While the government’s decision to again put to tender its international television service is a seen as a “win for Rupert”, the government has thrown a bone to the ABC by extending the forthcoming contract to ten years. In its current form, the contract has twice been let for five years.

Putting together the tender for the service is a substantial task that involves taking several people “offline” for several months, a cost the ABC would prefer not to have to bear. Nonetheless, it will do so knowing its main competitor, Sky News, hasn’t got a hope in hell of winning the tender, and they won’t have to do it again until 2020.
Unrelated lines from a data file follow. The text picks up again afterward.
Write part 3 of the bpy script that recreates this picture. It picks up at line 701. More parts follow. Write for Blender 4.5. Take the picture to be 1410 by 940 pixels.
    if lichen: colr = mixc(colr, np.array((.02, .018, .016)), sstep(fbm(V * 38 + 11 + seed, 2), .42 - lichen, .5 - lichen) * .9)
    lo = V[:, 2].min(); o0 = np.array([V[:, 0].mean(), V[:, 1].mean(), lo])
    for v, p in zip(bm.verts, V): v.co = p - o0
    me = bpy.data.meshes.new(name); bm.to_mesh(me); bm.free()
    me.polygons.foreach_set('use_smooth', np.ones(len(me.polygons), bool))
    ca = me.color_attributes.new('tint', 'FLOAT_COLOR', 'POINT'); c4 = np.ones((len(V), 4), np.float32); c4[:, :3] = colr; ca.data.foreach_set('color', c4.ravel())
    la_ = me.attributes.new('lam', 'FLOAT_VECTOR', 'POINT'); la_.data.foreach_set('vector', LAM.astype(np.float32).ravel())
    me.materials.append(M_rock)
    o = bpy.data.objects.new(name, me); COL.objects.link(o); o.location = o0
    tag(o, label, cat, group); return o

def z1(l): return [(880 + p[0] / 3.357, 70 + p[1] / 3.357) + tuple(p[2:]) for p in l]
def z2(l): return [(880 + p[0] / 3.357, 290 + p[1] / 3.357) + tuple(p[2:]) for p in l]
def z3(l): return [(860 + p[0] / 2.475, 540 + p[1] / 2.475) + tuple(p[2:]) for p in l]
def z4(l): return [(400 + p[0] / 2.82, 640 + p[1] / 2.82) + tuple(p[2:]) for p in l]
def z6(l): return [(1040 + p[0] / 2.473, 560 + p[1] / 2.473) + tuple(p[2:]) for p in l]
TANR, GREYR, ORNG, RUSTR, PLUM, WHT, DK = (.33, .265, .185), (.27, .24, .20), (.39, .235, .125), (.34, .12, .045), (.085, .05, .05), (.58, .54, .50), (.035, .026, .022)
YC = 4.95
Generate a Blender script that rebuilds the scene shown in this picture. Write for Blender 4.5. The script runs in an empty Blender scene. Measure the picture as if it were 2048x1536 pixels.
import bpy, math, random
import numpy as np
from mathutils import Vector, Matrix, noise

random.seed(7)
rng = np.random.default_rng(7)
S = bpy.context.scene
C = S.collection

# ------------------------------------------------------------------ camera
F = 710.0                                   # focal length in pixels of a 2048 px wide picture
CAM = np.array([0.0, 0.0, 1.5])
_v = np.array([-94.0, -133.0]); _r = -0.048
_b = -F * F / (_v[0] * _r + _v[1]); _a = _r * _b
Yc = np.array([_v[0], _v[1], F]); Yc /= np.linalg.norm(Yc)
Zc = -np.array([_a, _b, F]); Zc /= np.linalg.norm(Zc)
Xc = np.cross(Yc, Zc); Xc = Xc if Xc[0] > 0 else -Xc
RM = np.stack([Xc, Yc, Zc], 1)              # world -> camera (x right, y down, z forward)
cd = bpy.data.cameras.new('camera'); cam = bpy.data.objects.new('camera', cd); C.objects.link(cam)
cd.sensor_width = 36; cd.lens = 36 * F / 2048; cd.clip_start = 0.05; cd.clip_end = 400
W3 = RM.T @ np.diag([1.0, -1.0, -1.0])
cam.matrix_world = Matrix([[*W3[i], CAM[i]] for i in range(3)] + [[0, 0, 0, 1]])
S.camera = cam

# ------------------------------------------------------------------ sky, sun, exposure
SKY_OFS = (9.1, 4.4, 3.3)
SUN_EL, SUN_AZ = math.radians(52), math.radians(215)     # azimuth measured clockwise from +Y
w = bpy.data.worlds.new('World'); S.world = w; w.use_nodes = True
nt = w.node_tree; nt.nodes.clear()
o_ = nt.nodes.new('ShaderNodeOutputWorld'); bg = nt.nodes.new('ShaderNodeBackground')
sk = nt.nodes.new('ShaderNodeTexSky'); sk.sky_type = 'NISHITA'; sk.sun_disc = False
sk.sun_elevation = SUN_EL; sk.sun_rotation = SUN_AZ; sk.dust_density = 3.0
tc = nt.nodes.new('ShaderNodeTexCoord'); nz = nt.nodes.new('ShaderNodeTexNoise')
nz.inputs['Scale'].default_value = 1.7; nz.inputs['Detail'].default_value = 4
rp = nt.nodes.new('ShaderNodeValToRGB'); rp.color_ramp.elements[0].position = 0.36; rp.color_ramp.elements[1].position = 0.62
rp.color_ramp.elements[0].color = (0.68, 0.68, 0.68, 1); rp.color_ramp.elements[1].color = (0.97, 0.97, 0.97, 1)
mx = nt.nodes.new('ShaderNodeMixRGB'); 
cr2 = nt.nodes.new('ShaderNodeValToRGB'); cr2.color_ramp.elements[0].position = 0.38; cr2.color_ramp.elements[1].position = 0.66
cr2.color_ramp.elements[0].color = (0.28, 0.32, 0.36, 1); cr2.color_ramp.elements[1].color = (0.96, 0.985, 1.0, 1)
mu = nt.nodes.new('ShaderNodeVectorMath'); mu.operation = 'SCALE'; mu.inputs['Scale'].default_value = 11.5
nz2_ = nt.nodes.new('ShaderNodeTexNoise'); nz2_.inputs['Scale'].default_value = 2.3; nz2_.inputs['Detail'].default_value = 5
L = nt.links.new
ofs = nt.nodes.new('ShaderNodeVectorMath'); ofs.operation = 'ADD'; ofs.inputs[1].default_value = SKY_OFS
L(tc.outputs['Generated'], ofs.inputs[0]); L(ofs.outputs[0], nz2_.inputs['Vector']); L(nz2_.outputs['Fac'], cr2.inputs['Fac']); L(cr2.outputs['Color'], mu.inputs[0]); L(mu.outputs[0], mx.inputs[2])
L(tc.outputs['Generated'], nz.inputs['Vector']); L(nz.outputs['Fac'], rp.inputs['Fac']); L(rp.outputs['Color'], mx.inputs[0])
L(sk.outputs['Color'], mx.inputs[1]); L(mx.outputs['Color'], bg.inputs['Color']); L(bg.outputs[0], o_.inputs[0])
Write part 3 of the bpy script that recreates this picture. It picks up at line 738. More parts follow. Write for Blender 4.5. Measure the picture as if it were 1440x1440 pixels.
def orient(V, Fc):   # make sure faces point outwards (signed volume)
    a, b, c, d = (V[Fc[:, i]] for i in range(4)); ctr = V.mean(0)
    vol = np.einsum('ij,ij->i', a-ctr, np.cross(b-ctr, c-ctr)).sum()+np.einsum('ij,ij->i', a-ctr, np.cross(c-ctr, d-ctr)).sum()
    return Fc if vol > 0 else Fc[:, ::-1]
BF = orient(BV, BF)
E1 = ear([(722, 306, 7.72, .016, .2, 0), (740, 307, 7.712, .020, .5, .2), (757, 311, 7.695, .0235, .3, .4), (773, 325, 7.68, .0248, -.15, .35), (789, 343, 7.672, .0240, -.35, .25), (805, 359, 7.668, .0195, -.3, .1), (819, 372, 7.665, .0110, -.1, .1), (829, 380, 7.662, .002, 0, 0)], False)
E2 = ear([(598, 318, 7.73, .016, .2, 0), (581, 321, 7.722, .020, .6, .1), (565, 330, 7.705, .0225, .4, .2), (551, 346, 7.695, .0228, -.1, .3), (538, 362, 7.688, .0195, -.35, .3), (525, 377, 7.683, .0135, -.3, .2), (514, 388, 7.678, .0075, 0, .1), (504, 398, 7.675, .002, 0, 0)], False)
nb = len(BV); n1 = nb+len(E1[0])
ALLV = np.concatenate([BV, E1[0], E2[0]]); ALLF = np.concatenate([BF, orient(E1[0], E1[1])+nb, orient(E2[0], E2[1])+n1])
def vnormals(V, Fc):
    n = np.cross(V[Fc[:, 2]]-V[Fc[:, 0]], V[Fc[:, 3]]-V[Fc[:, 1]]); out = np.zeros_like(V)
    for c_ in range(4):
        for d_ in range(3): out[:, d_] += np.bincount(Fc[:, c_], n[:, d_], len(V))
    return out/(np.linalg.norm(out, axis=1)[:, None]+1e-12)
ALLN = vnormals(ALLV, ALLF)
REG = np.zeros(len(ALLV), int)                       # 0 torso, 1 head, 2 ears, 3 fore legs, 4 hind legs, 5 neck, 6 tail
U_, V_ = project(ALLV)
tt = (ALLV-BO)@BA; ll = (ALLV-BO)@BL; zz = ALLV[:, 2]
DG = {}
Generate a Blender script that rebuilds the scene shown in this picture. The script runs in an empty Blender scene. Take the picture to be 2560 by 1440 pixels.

Running even a barebones international television service is expensive, and Sky will require a subsidy or mates’ rates from its owners, Seven, Nine and News Corporation to be faintly competitive. The fact that the ABC has now been running the service for a decade, and succeeded in having its contract renewed by the Howard government in the face of fierce lobbying by News Ltd in 2006, guarantees it has the contract, currently worth $20m per annum, sewn up.

Nonetheless, delusions run deep in News Ltd, and few run deeper than the idea that Sky is in with a chance of knocking off the ABC.

The current version of the service is the creation of Alexander Downer, who convinced the Howard cabinet of the need to undo some of the damage done to Radio Australia in the 1997 budget by reviving the faltering Australia Television service about to be closed by Kerry Stokes. Having been coaxed by the government into tendering, the ABC set about establishing a solid, if small-scale, international television service, driven by the great work of the late John Doherty who was tireless in efforts to get the service onto platforms throughout India, Asia and the Pacific.

But even at that stage, the proliferation of cable TV in the region meant the chances of even a lavishly-funded service wielding the influence of a CNN were remote; the spread of new media has since rendered a TV-based service even less relevant — DFAT officials thought in 2005 they could buy more influence for Australia in the region with $20m per annum than via a television news service and they’d be even more correct today. The ABC’s Mark Scott has tried to argue that there is evidence for the network’s effectiveness, and it may well be an effective complement to Radio Australia in Pacific nations, but you’ll look in vain through the DFAT annual report for hard evidence of the impact of the network beyond the number of homes and countries it’s available in.

There was always a sneaking suspicion among officials that politicians wanted an international TV service so they could turn on something Australian in their hotel rooms while on regional visits. In an age of proliferating media platforms, that remains about the most compelling reason for funding an international television network.

*Bernard Keane worked on the 2000 international television tender process in the Department of Communications.